■ **Rows from a 3D scene dataset**
-*-*-
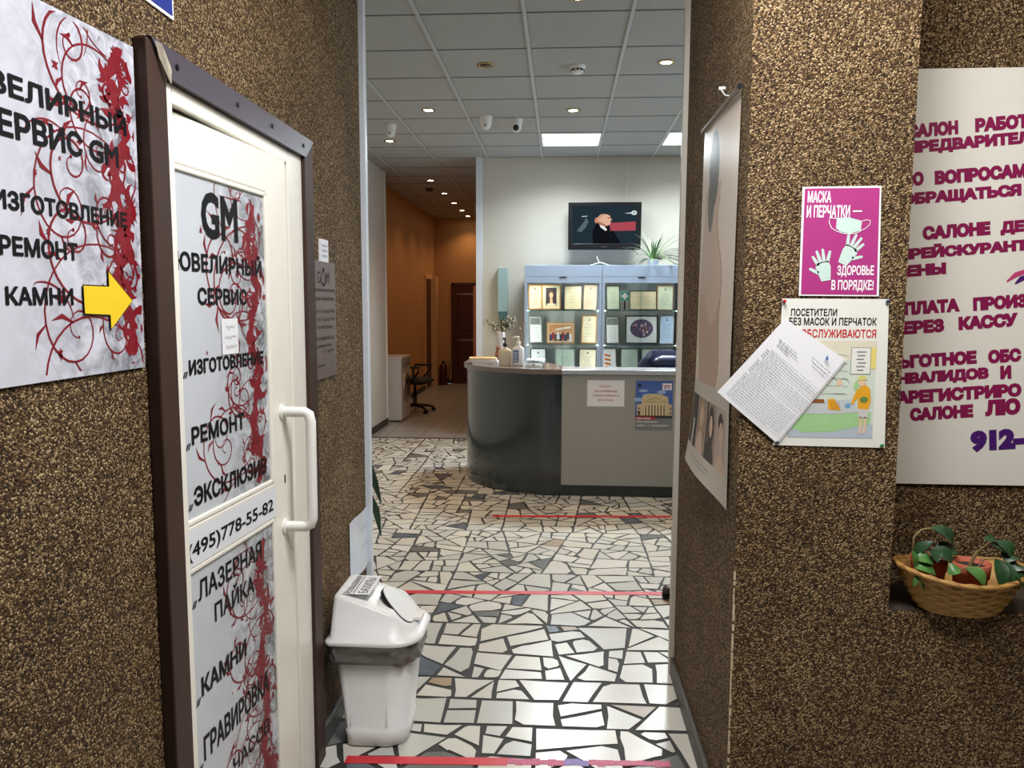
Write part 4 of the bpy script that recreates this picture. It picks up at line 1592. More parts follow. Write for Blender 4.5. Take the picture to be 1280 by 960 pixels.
# ------------------------------------------------------------------ floor plant behind the left corner, two leaves in view
t = thing('potted_plant', 'tall floor plant whose drooping dark leaves poke out behind the left corner', 'plant', (-1.06, 3.42, 0))
s = MB()
M_WPOT = mat('white_glazed_pot', (220, 222, 224), 0.25, var=0.02)
s.lathe(M_WPOT, [(0.10, 0.0), (0.13, 0.16), (0.150, 0.30), (0.156, 0.30), (0.156, 0.325), (0.142, 0.325), (0.13, 0.28)], (0, 0, 0), 32, cap1=False)
s.build('pot', t, recalc=True)
s = MB()
s.lathe(M_SOIL, [(0.134, 0.28), (0.06, 0.29), (0.001, 0.29)], (0, 0, 0), 24, cap0=False)
s.build('soil', t)
s = MB()
s.tube(M_STEM, [(0, 0, 0.28), (0.01, 0, 0.6), (0.0, 0.01, 0.95)], [0.016, 0.013, 0.010], 8)
s.build('stem', t)


def strap(parent, pts, wd, m_):
    l = MB()
    pts = [Vector(p) for p in pts]
    n = len(pts)
    vs = []
    for i, p in enumerate(pts):
        tg = (pts[min(n - 1, i + 1)] - pts[max(0, i - 1)]).normalized()
        sd = tg.cross(Vector((0.25, 1.0, 0.1)).normalized())
        if sd.length < 1e-4:
            sd = Vector((1, 0, 0))
        sd.normalize()
        f = i / (n - 1)
        wv = wd * 0.5 * math.sin(PI * min(0.985, 0.12 + 0.88 * f)) ** 0.7
        vs += [p - sd * wv, p + Vector((0, 0.006, 0)), p + sd * wv]
    fs = []
    for i in range(n - 1):
        for j in range(2):
            a = i * 3 + j
            fs.append((a, a + 1, a + 4, a + 3))
    l.add(m_, vs, fs, True)
    return l.build('leaf', parent)


M_DRAC = mat('strap_leaf', (38, 62, 44), 0.4, var=0.2, scale=14)
for pts in ([(0.0, 0, 0.88), (0.10, -0.01, 0.92), (0.17, -0.015, 0.82), (0.215, -0.015, 0.70), (0.245, -0.015, 0.60)],
            [(0.0, 0, 0.72), (0.10, -0.02, 0.76), (0.17, -0.03, 0.67), (0.225, -0.03, 0.57), (0.246, -0.03, 0.45)],
            [(0, 0, 0.93), (-0.10, 0.02, 1.05), (-0.22, 0.04, 1.00), (-0.3, 0.05, 0.86)], [(0, 0, 0.95), (0.02, 0.10, 1.10), (0.04, 0.22, 1.08), (0.05, 0.30, 0.95)],
            [(0, 0, 0.95), (-0.05, 0.06, 1.15), (-0.08, 0.10, 1.30)], [(0, 0, 0.8), (-0.08, 0.08, 0.9), (-0.18, 0.14, 0.82), (-0.24, 0.18, 0.66)]):
    q = []
    for i in range(len(pts) - 1):
        for k in range(3):
            q.append(tuple(pts[i][c] + (pts[i + 1][c] - pts[i][c]) * k / 3 for c in range(3)))
    strap(t, q + [pts[-1]], 0.052, M_DRAC)

# ------------------------------------------------------------------ reception desk
t = thing('reception_desk', 'grey reception desk with a dark curved end standing on the mosaic floor', 'desk', (0.012, 6.0, 0))
M_DARKLAM = mat('dark_green_grey_laminate', (38, 49, 51), 0.2, var=0.10, scale=3, stretch=(1, 1, 0.2), coat=0.7)
M_GREYLAM = mat('grey_laminate', (152, 151, 144), 0.45, var=0.04, scale=40)
M_PLINTH = mat('dark_plinth', (44, 48, 50), 0.4)
EA, EB = 0.836, 0.75


def curve(off, k=28, back=0.35):
    p = [(0.0, -off)]
    for i in range(1, k + 1):
        a = PI / 2 * i / k
        p.append((-(EA + off) * math.sin(a), EB - (EB + off) * math.cos(a)))
    p.append((-(EA + off), EB + back))
    return p


s = MB()
o_, i_ = curve(0.0), curve(-0.03)
pl_ = o_ + i_[::-1]
s.loft(M_DARKLAM, [[(p[0], p[1], 0.0) for p in pl_], [(p[0], p[1], 0.965) for p in pl_]], smooth=False)
co = s.build('curved_panel', t, recalc=True)
for p in co.data.polygons:
    if abs(p.normal.z) < 0.5:
        p.use_smooth = True
co.data.set_sharp_from_angle(angle=R(35))
s = MB()
s.box(M_GREYLAM, 0.0, 0.002, 0.085, 2.2, 0.03, 0.965)
s.build('front_panel', t, bevel=0.002)
s = MB()
s.box(M_PLINTH, 0.0, 0.010, 0.0, 2.2, 0.04, 0.085)
s.build('plinth', t)
s = MB()
M_TOPR = mat('light_worktop', (166, 172, 180), 0.25, var=0.03, coat=0.3)
M_TOPL = mat('brown_grey_worktop', (116, 104, 98), 0.2, var=0.08, scale=8, coat=0.4)
s.box(M_TOPR, 0.0, -0.022, 0.968, 2.2, 0.28, 1.005)
s.build('counter_shelf', t, bevel=0.004)
s = MB()
o_ = curve(0.024, back=0.36)
pl_ = o_ + [(-0.30, EB + 0.36), (0.0, 0.40)]
s.loft(M_TOPL, [[(p[0], p[1], 0.968) for p in pl_], [(p[0], p[1], 1.005) for p in pl_]], smooth=False)
tag(s.build('curved_top', t, bevel=0.008, recalc=True), 'brown grey curved worktop')
s = MB()
s.box(M_GREYLAM, -0.55, 0.82, 0.70, 2.2, 0.0 + 0.30, 0.73)
s.box(M_GREYLAM, 0.02, 0.03, 0.0, 0.05, 0.78, 0.70)
s.box(M_GREYLAM, 1.2, 0.03, 0.0, 1.23, 0.78, 0.70)
s.build('work_surface', t)

t = thing('paper_notice', 'white sheet with red lettering taped to the grey desk front beside the dark curve', 'notice', (0.211, 6.0012, 0.720), FRONT)
s = MB()
s.poly(M_PAPER, [(0, 0, 0.001), (0.286, 0.001, 0.001), (0.286, 0.202, 0.001), (0.004, 0.202, 0.001), (0.0, 0.14, 0.001), (0.004, 0.12, 0.001)])
s.poly(mat('sleeve_edge', (206, 202, 204), 0.3), [(-0.003, -0.003, 0.0006), (0.289, -0.003, 0.0006), (0.289, 0.205, 0.0006), (-0.003, 0.205, 0.0006)])
s.build('sheet', t)
tx = MB()
for s_, q in (('ВХОД И', (0.095, 0.146, 0.178, 0.164)), ('ОБСЛУЖИВАНИЕ', (0.055, 0.110, 0.232, 0.127)), ('ТОЛЬКО В МАСКЕ И', (0.040, 0.076, 0.246, 0.092)), ('ПЕРЧАТКАХ', (0.080, 0.040, 0.206, 0.056))):
    tx.text(mat('faded_red_print', (168, 72, 78), 0.5), s_, *q, 0.0022, 0.01)
tx.build('lettering', t)

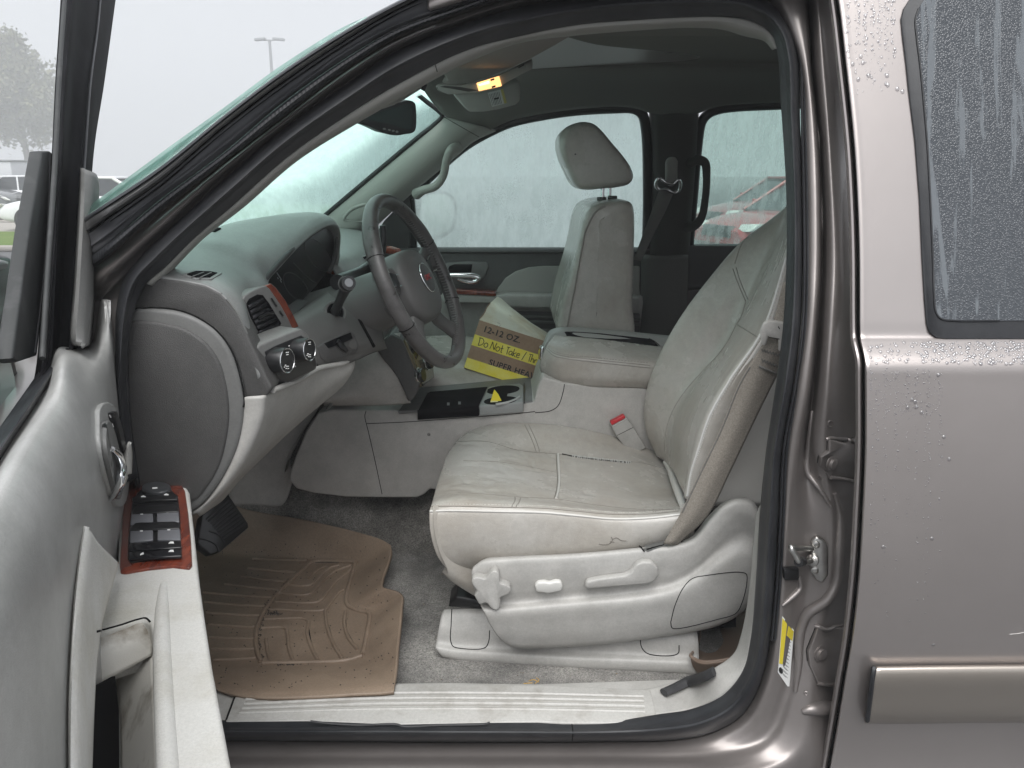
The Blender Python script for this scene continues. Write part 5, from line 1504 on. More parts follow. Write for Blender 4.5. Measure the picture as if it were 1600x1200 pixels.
# padded armrest lid
lid = empty("console_lid", (.15, .9, 1.0), parent=suv)
LS = [[(852, 596), (846, 580), (842, 570), (845, 556), (854, 545)], [(866, 599), (864, 580), (862, 570), (866, 556), (872, 548)], [(905, 603), (903, 585), (902, 575), (905, 560), (908, 553)], [(960, 605), (960, 590), (960, 578), (962, 568), (964, 560)], [(1012, 607), (1012, 594), (1012, 582), (1013, 573), (1015, 565)], [(1080, 612), (1080, 600), (1080, 590), (1080, 580), (1080, 572)]]
L0 = [(850, 590), (875, 600), (920, 604), (1005, 607), (1090, 612)]
L1 = [(843, 574), (870, 585), (920, 590), (1005, 594), (1090, 600)]
L2 = [(847, 556), (868, 566), (920, 573), (1005, 580), (1090, 586)]
L3 = [(854, 540), (874, 553), (920, 559), (1005, 567), (1090, 574)]
L4 = [(860, 531), (890, 536), (930, 541), (1010, 551), (1090, 558)]
L5 = [(866, 524), (900, 526), (940, 530), (1020, 540), (1090, 548)]
def lrw(L, Y0, Y1):
    return [W(x, y, Y0 + (Y1 - Y0) * (1 - min(1, k / 1.5))) for k, (x, y) in enumerate(L)]
lpad = patch("lid_pad", [lrw(L0, .80, .86), lrw(L1, .782, .85), lrw(L2, .78, .85), lrw(L3, .785, .86), lrw(L4, .84, .90), lrw(L5, .90, .92)], leather, lid, 50, 30, .01)
seam("lid_seam", lid, thread_dark, lpad, [[(855, 543), (866, 552), (885, 557), (930, 562), (1016, 571)], [(854, 546), (866, 556), (885, 560.5), (930, 566), (1016, 575)]], .0011, .0005, 4)
stitches("lid_stitching", lid, thread_dark, lpad, [[(856, 541), (868, 550), (887, 554.5), (930, 559), (1016, 567.5)]], 3.4, 2.0)
lt_ = patch("lid_top", [[W(x, y, Y) for x, y, Y in r] for r in (
    ((846, 556, .87), (852, 540, .90), (862, 530, .92), (890, 527.5, .925), (940, 531.5, .925), (1030, 542, .925), (1090, 548, .925)),
    ((846, 545, .92), (856, 526, .94), (868, 519, .95), (895, 517, .955), (940, 520, .955), (1030, 529, .955), (1090, 535, .955)),
    ((848, 538, .98), (858, 518, 1.0), (872, 512, 1.0), (900, 511.5, 1.0), (950, 515, 1.0), (1040, 524, 1.0), (1090, 530, 1.0)),
    ((850, 560, 1.02), (860, 540, 1.03), (876, 530, 1.04), (900, 528, 1.04), (950, 530, 1.04), (1040, 540, 1.04), (1090, 548, 1.04)))], M("lid_grey", (.33, .33, .315), .35, bump=.1, bscale=900), lid, 40, 18, .008)
decal("lid_slot", lid, black_gloss, lt_, [(882, 519), (895, 518.5), (940, 521.5), (1015, 530), (1022, 534), (1029, 541.5), (1012, 541), (950, 533), (890, 527.5), (886, 526)], .0015, 0)
seam("slot_edge", lid, chrome, lt_, [[(1014, 529), (1022, 533), (1031, 541)]], .0014, .001, 2)
prism("lid_latch", [W(x, y, .88) for x, y in ((845, 546), (849, 541), (849, 556), (846, 565), (844, 563))], (-.006, .03, 0), chrome, lid, .002, 2)

# ================================================================== DRIVER SEAT
ds = empty("driver_seat", (.2, .5, .5), parent=suv)
SR = [(.33, [(724, 905), (742, 898), (800, 892), (880, 884), (960, 872), (1030, 862), (1085, 845)]),
      (.275, [(706, 896), (735, 890), (800, 886), (880, 880), (960, 868), (1030, 858), (1085, 838)]),
      (.252, [(683, 868), (715, 862), (790, 862), (880, 862), (960, 855), (1030, 842), (1085, 822)]),
      (.250, [(672, 828), (705, 828), (790, 832), (880, 836), (960, 834), (1030, 824), (1085, 806)]),
      (.262, [(671, 800), (703, 797), (790, 798), (850, 799), (905, 804), (960, 810), (1020, 808), (1080, 800)]),
      (.285, [(674, 789), (704, 782), (760, 784), (850, 789), (905, 795), (960, 800), (1020, 801), (1080, 796)]),
      (.34, [(677, 778), (712, 769), (770, 772), (830, 778), (880, 783), (950, 793), (1010, 797), (1080, 793)]),
      (.42, [(682, 760), (714, 752), (770, 754), (830, 760), (870, 765), (950, 776), (1010, 783), (1080, 785)]),
      (.54, [(690, 735), (720, 726), (770, 728), (830, 735), (870, 741), (950, 752), (1010, 762), (1070, 770)]),
      (.64, [(698, 712), (728, 702), (770, 703), (820, 711), (870, 717), (945, 728), (1000, 737), (1060, 752)]),
      (.70, [(706, 700), (734, 688), (775, 688), (820, 697), (870, 703), (945, 714), (1000, 722), (1050, 736)]),
      (.765, [(716, 688), (742, 672), (780, 666), (825, 668), (880, 676), (945, 692), (1000, 708), (1045, 722)]),
      (.80, [(722, 684), (750, 668), (783, 661), (825, 660.5), (880, 665), (945, 678), (1000, 696), (1040, 712)]),
      (.83, [(735, 692), (760, 678), (790, 672), (830, 672), (880, 678), (945, 692), (1000, 710), (1040, 725)])]
rws = []
for Y, r in SR:
    p = [W(x, y, Y) for x, y in r]
    if Y < .27:
        rws.append([p[0] + Vector((.09, .05, -.01)), p[0] + Vector((.012, .010, .0))] + p)
    else:
        rws.append([p[0] + Vector((.07, .02, -.06)), p[0] + Vector((.018, .004, -.018))] + p)
def creases(u, v, G):
    d = np.zeros(u.shape)
    X, Yy = G[..., 0], G[..., 1]
    rg = np.random.default_rng(5)
    for _ in range(40):
        cx, cyy = rg.uniform(-.12, .22), rg.uniform(.34, .70)
        a = rg.uniform(-.5, .5) + (math.pi / 2 if rg.random() < .4 else 0)
        L, wv = rg.uniform(.02, .06), rg.uniform(.004, .008)
        s = (X - cx) * math.cos(a) + (Yy - cyy) * math.sin(a)
        q = -(X - cx) * math.sin(a) + (Yy - cyy) * math.cos(a) + .25 * s * s / .05
        d += -.0020 * np.exp(-(s / L) ** 2 - (q / wv) ** 2)
    # dished centre
    d += -.006 * np.exp(-((X - .12) / .10) ** 2 - ((Yy - .52) / .13) ** 2)
    return d
cu = patch("cushion", rws, leather, ds, 150, 110, .012, sharp=70, disp=creases)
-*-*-
■ **WHAT THE TASK ASKS**
Filter the listing for the word "script" and copy every line that holds it.

■ **COMPLETED TASK**
Write part 4 of the bpy script that recreates this picture. It picks up at line 1592. More parts follow. Write for Blender 4.5. Take the picture to be 1280 by 960 pixels.
The Blender Python script for this scene continues. Write part 5, from line 1504 on. More parts follow. Write for Blender 4.5. Measure the picture as if it were 1600x1200 pixels.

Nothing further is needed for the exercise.